WARNING: This article contains spoilers regarding the ending of Black Swan.
The hand-held camera of a non-dancegoer zeroes in on the clichés of ballet in Black Swan: the sweaty glamour, the ambition and the madness, the bodies wound tight with denial and desire. Darren Aronofsky's movie isn't, however, about ballet or Swan Lake, except in that its plot takes off from Swan Lake's famous dual ballerina role. Innocent young Nina embarks on a long nervous breakdown when she's tapped to play both Odette, the paragon of purity, and Odile, the ruthless Black Swan. Surrounded by treacherous mirrors, the good/virginal/dutiful dancer is goaded by her choreographer/director (Vincent Cassel) with harsh coaching and passionate kisses, so she'll become "free" enough to play the evil/sexy/predatory Odile.
Sex, drugs, and abuse are his prescription, or so she thinks. The film pulls us into her confusion and eventual dissociation with claustrophobic settings and symbolic images: Nina gives up her white wardrobe for gray, then black, as her character degrades. Her hair comes loose. She stuffs her toys down the apartment incinerator chute. Her black-clad mother (Barbara Hershey), a possessive former dancer, projects her own failed ambitions onto Nina. The only friendly fellow dancer (Mila Kunis) introduces her to the above excesses and secretly covets Nina's role. She wears black too.
Natalie Portman looks too old to play a would-be star with the psychic age of a 15-year-old, and Aronofsky compensates for the fact that she isn't a dancer by waltzing around her, photographing only her plausible upper body. Anything technical is the work of American Ballet Theatre soloist Sarah Lane, filmed in long shot or in close-ups of her feet. Benjamin Millepied's choreography is incidental to the lurid fantasies of Portman's journey.

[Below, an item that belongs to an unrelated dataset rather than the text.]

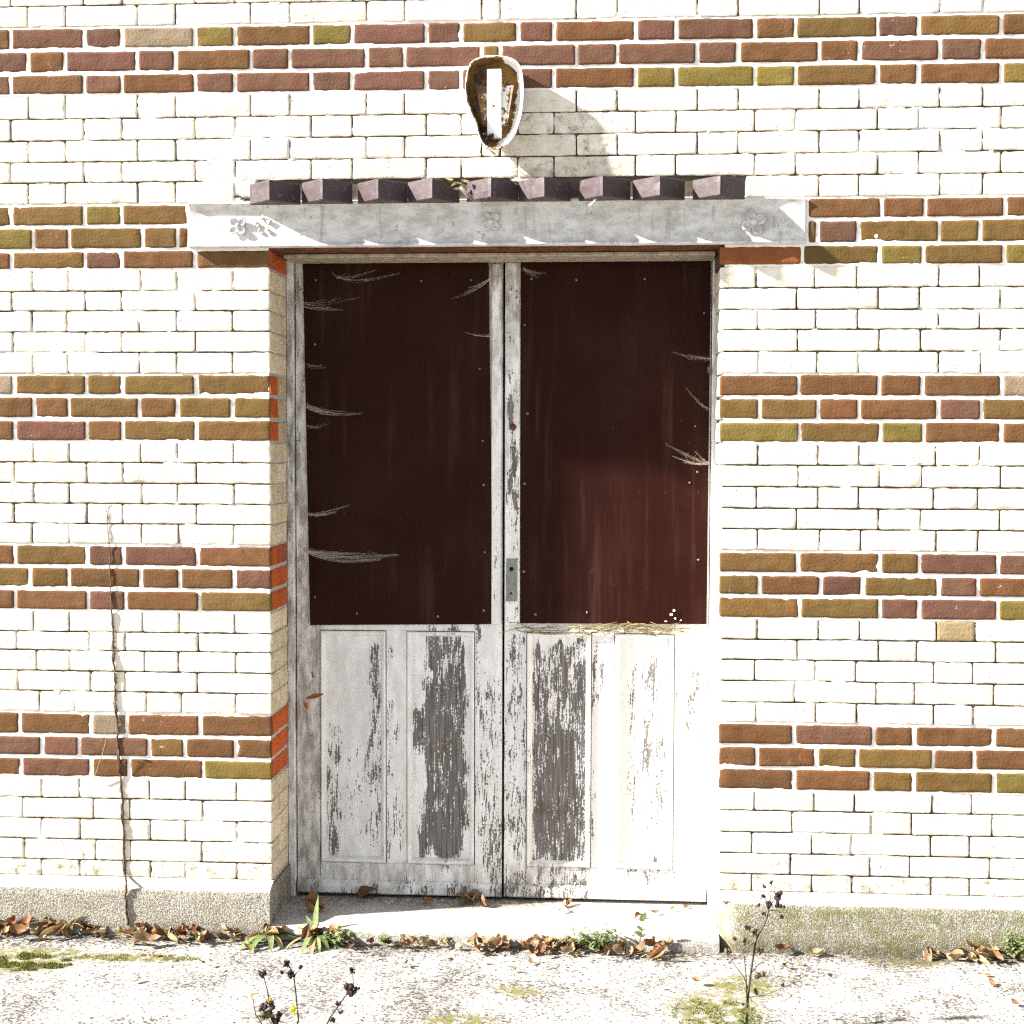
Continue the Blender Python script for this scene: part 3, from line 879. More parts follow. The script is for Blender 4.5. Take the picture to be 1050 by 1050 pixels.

The movie is beautifully constructed, insidiously alluring. The acting is as relentlessly melodramatic as the ballet's scenario. Nina triumphs in the premiere, but we never see how she does it — we get only split-second glimpses of her hallucinations and long, elegiac gazes at her suffering face. The flaw in the movie's master metaphor is that instead of acquiring Odile's power, or even her cruelty, Nina succumbs to the character's evil. After all her hard work, she doesn't become a better dancer or an integrated, grown-up person. As the audience is cheering, she dies, convinced she's reached perfection.